Cristo con la sua rivelazione pubblica, contenuta specialmente nelle Scritture e trasmessa fino a noi nella Tradizione della Chiesa, ha dischiuso all’umanità il mistero del cuore di Dio, testimoniando la sua relazione unica con il Padre e promettendoci il dono dello Spirito, rivelandoci che l’essenza stessa di Dio è Amore.

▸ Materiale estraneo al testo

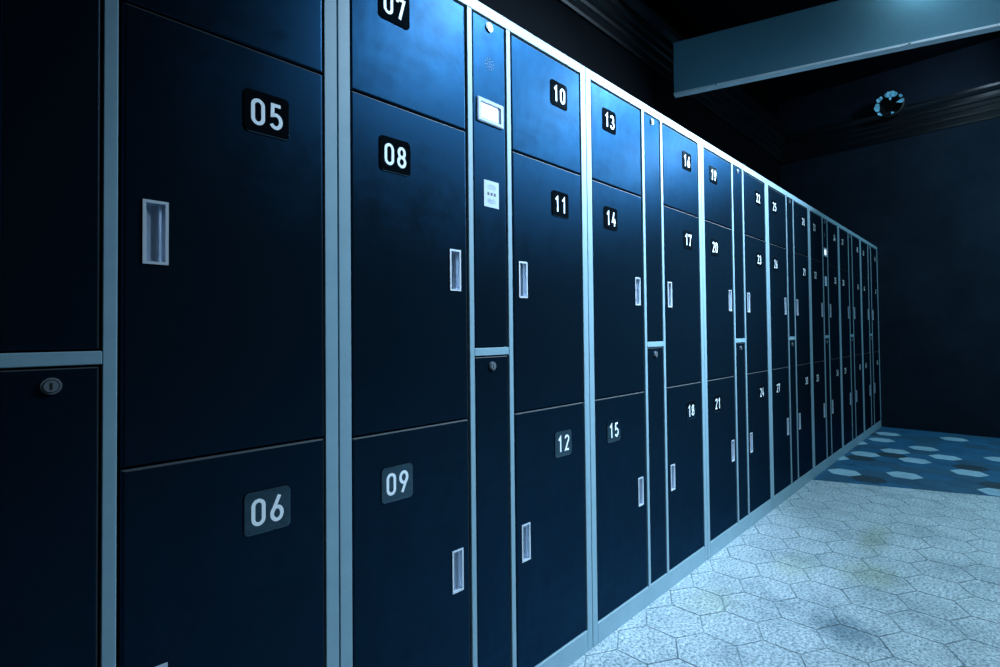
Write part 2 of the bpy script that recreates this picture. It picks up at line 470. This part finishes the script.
for j in range(-22, 9):
    for i in range(-45, 50):
        cx = HX + w*(i + j/2); cy = HY + 1.5*HS*j
        if not (X_NEAR - .2 < cx < X_BACK + .2 and Y_RIGHT - .2 < cy < Y_WALL + .2): continue
        rr = random.random(); s2 = random.random()
        for sg in (-1, 1):
            gr = (0.0030 if sg < 0 else 0.0016)
            R = HS - gr
            poly = [(cx + R*math.cos(math.radians(30 + 60*q)), cy + R*math.sin(math.radians(30 + 60*q))) for q in range(6)]
            poly = clip(poly, sg)
            if len(poly) < 3: continue
            poly = clip_box(poly)
            if len(poly) < 3: continue
            if sg < 0: mi = 1
            else:
                white = (i, j) in WHITE or ((j < -5 or j > 1) and rr < 0.16)
                mi = 5 if white else (4 if s2 < 0.12 else (3 if s2 < 0.5 else 2))
            top = [bm.verts.new((x, y, 0.0)) for x, y in poly]; low = [bm.verts.new((x, y, -0.002)) for x, y in poly]
            try:
                bm.faces.new(top).material_index = mi
                for q in range(len(top)):
                    bm.faces.new((low[q], low[(q+1) % len(top)], top[(q+1) % len(top)], top[q])).material_index = mi
            except ValueError: pass
struct('floor', bm, [M_grout, M_white_tile, M_blue_tile, M_mid_tile, M_dark_tile, M_light_tile])

# cornice mouldings: profile (distance from wall, height)
PROF = [(0, 3.085), (.018, 3.085), (.022, 3.105), (.022, 3.150), (.035, 3.158), (.040, 3.180), (.040, 3.215), (.055, 3.225), (.06, 3.262),
        (.078, 3.272), (.085, 3.295), (.085, 3.330), (.12, 3.350), (.14, 3.372), (.14, 3.395), (0, 3.395)]
def cornice(name, path):
    bm = bmesh.new()
    loops = [[fn(d, z) for d, z in PROF] for fn in path]
    ring_loops(bm, loops)
    return struct(name, bm, M_mould)
cornice('trim_1', [lambda d, z: (X_NEAR, Y_WALL - d, z), lambda d, z: (X_BACK - d*.5, Y_WALL - d, z)])
cornice('trim_2', [lambda d, z: (X_BACK - d*.5, Y_WALL - d, z-.04), lambda d, z: (X_BACK - d*.5, Y_RIGHT, z-.04)])

# ------------------------------------------------------------------ slanting header beam
P0 = Vector((3.668, 0.800)); dirb = Vector((0.564, -1.783)).normalized()
t_end = (Y_RIGHT - P0.y)/dirb.y
P1 = P0 + dirb*t_end
nb = Vector((-dirb.y, dirb.x));  nb = nb if nb.x > 0 else -nb
beam = bpy.data.objects.new('header_beam', None); C.objects.link(beam); beam.location = (P0.x, P0.y, 2.861)
beam['label'] = 'grey teal header beam with pale lower edge crossing under the ceiling'; beam['category'] = 'beam'
def prism(bm, a, b, off0, off1, z0, z1):
    v = []
    for p in (a, b):
        for o in (off0, off1):
            for z in (z0, z1): v.append(bm.verts.new((p.x + nb.x*o - P0.x, p.y + nb.y*o - P0.y, z - 2.861)))
    for q in ((0,1,3,2), (4,6,7,5), (0,4,5,1), (2,3,7,6), (0,2,6,4), (1,5,7,3)): bm.faces.new([v[i] for i in q])
bm = bmesh.new(); prism(bm, P0, P1, 0, .062, 2.868, 3.255); link('fascia_panel', bm, M_beam, beam)
bm = bmesh.new(); prism(bm, P0 - dirb*.002, P1, -.004, .062, 2.853, 2.867); link('bottom_trim', bm, M_beam_trim, beam)
for k, t in enumerate((0.30, 1.45, 2.6)):
    bm = bmesh.new()
    q = P0 + dirb*t
    vv = bmesh.ops.create_uvsphere(bm, u_segments=10, v_segments=6, radius=0.008)['verts']
    for v in vv: v.co.z *= .5; v.co += Vector((q.x - P0.x - nb.x*.004, q.y - P0.y - nb.y*.004, -.001))
    link('screw', bm, M_lock, beam)

# ------------------------------------------------------------------ duct hole with torn foil on the end wall
dc = bpy.data.objects.new('duct_opening', None); C.objects.link(dc); dc.location = (X_BACK, -0.155, 3.385)
dc['label'] = 'round dark duct opening with torn bluish foil ring high on end wall'; dc['category'] = 'duct'
R0 = 0.125
def yz(r, a, x): return (x, -r*math.cos(a), r*math.sin(a))
N = 32
bm = bmesh.new()
ring_loops(bm, [[yz(R0, 2*PI*i/N, 0.0) for i in range(N)], [yz(R0, 2*PI*i/N, -.13) for i in range(N)],
            [yz(R0-.012, 2*PI*i/N, -.135) for i in range(N)], [yz(R0-.014, 2*PI*i/N, -.02) for i in range(N)]], 0, False, True)
link('duct_collar', bm, M_black, dc)
# angle measured as seen from the room: +y is the viewer's left
def patch(a0, a1, r0, r1, n=7, x=-.138):
    bm = bmesh.new()
    vs = []
    for i in range(n+1):
        a = math.radians(a0 + (a1-a0)*i/n)
        j0 = random.uniform(-.006, .006); j1 = random.uniform(-.005, .004)
        taper = 0.35 + 0.65*math.sin(PI*(i+.4)/(n+.8))
        mid = (r0+r1)/2; hw = (r1-r0)/2*taper
        vs.append((bm.verts.new(yz(mid-hw+j0, a, x + random.uniform(-.006, .012))), bm.verts.new(yz(mid+hw+j1, a, x + random.uniform(-.012, .004)))))
    for p, q in zip(vs, vs[1:]): bm.faces.new((p[0], q[0], q[1], p[1]))
    link('foil_patch', bm, M_foil, dc)
patch(112, 52, .074, .136); patch(94, 72, .046, .098, 4)
patch(152, 122, .094, .132, 5); patch(204, 158, .082, .134); patch(236, 210, .100, .128, 4)
patch(42, 26, .100, .126, 3); patch(16, -6, .062, .124, 4); patch(292, 276, .085, .110, 3)

# ------------------------------------------------------------------ lights
def area(name, loc, target, size, power, col, spread=PI):
    L = bpy.data.lights.new(name, 'AREA'); L.shape = 'DISK'; L.size = size; L.energy = power; L.color = col; L.spread = spread
    o = bpy.data.objects.new(name, L); C.objects.link(o); o.location = loc
    o.rotation_euler = (Vector(target) - Vector(loc)).to_track_quat('-Z', 'Y').to_euler()
    return o
COOL = (0.57, 0.83, 1.0)
BLUE = (0.53, 0.77, 1.0)
area('wall_washer', (2.47, -1.90, 3.60), (2.0, 0, 2.0), 0.18, 52, BLUE, math.radians(62))
area('wall_washer', (4.25, -1.90, 3.50), (2.8, 0, 2.0), 0.26, 40, BLUE, math.radians(62))
area('wall_washer', (5.68, -1.90, 3.22), (2.3, 0, 1.85), 0.24, 9, BLUE, math.radians(50))  # unseen washer added so the farther doors pick up a blue reflection
area('downlight', (3.00, -1.85, 3.5), (2.95, -1.65, 0), 0.30, 30, COOL, math.radians(98))
area('downlight', (1.35, -1.60, 3.5), (1.35, -1.50, 0), 0.25, 9, COOL, math.radians(86))
area('beam_spot', (4.02, -0.72, 3.37), (4.13, -0.68, 3.18), 0.07, 2.2, COOL)
area('downlight', (5.40, -2.2, 3.5), (5.9, -1.2, 0), 0.3, 66, (0.42, 0.80, 1.0), math.radians(150))
area('duct_fill_light', (6.05, -0.95, 3.60), (6.7, -0.25, 3.42), 0.12, 1.6, BLUE, math.radians(120))  # unseen lamp added to brighten the foil patches and nearby wall
wd = bpy.data.worlds.new('dim_room'); bpy.context.scene.world = wd; wd.use_nodes = True
wd.node_tree.nodes['Background'].inputs[0].default_value = (0.05, 0.08, 0.12, 1)
wd.node_tree.nodes['Background'].inputs[1].default_value = 0.1

# ------------------------------------------------------------------ camera (solved from the photograph)
f_px, yaw, pit, roll = 511.353, 0.798383, 0.0192294, -0.0105882
fw = Vector((math.sin(yaw), math.cos(yaw), 0)); r = Vector((math.cos(yaw), -math.sin(yaw), 0)); u = Vector((0, 0, 1))
fw2 = fw*math.cos(pit) + u*math.sin(pit); u2 = u*math.cos(pit) - fw*math.sin(pit)
r3 = r*math.cos(roll) + u2*math.sin(roll); u3 = u2*math.cos(roll) - r*math.sin(roll)
cd = bpy.data.cameras.new('camera'); cam = bpy.data.objects.new('camera', cd); C.objects.link(cam)
cd.sensor_width = 36; cd.lens = f_px/1000*36; cd.shift_x = -0.01066; cd.shift_y = -0.00936; cd.clip_start = 0.02
M3 = Matrix((r3, u3, -fw2)).transposed().to_4x4(); M3.translation = (0, -1, CAM_Z)
cam.matrix_world = M3
sc = bpy.context.scene
sc.camera = cam
sc.view_settings.view_transform = 'Standard'
sc.view_settings.look = 'None'
sc.view_settings.exposure = 0.0
sc.cycles.max_bounces = 8
sc.cycles.use_denoising = True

Non c’è altro modo con il quale l’uomo possa bisbigliare il mistero della Trinità, al di fuori del concetto di Amore. Sant’Agostino, nel famoso trattato sulla Trinità, ci ha ricordato che le tre persone della Trinità possono considerarsi come l’Amante (Padre), l’Amato (il Figlio) e l’Amore (Lo Spirito Santo) (cf. De Trinitate, VIII, 10,14). Questo Spirito, Terza Persona della Santissima Trinità, è l’Amore increato, eterno e personale che il Padre e il Figlio si scambiano ab aeterno, rendendoci connaturali a Cristo.

Egli ci permette di essere figli nel Figlio e ci rende partecipi di questo stesso dono, dandoci la possibilità di amare i fratelli con la stessa carità divina. Solo la fede, come adesione personale e profonda al mistero, al di là della conoscenza intellettuale, ci fa entrare in questa nuova dimensione relazionale, trasformandosi in amore. All’Amore eterno del Padre, del Figlio e dello Spirito si può rispondere in modo esistenziale solo con l’amore. In conclusione, nello stesso trattato sopra citato, Sant’Agostino ci provoca ancora con una sua affermazione, che diventa per tutti noi un programma di vita cristiana: “sì, tu vedi la Trinità, se vedi la carità” (De Trinitate, VIII, 8,12). Chiediamoci dunque: se abbiamo la Trinità nel cuore e amiamo Dio veramente, quando gli altri guardano alla nostra vita, possono veramente vedere questa carità? È il nostro amore fraterno specchio della nostra fede e del nostro amore al Dio Uno e Trino?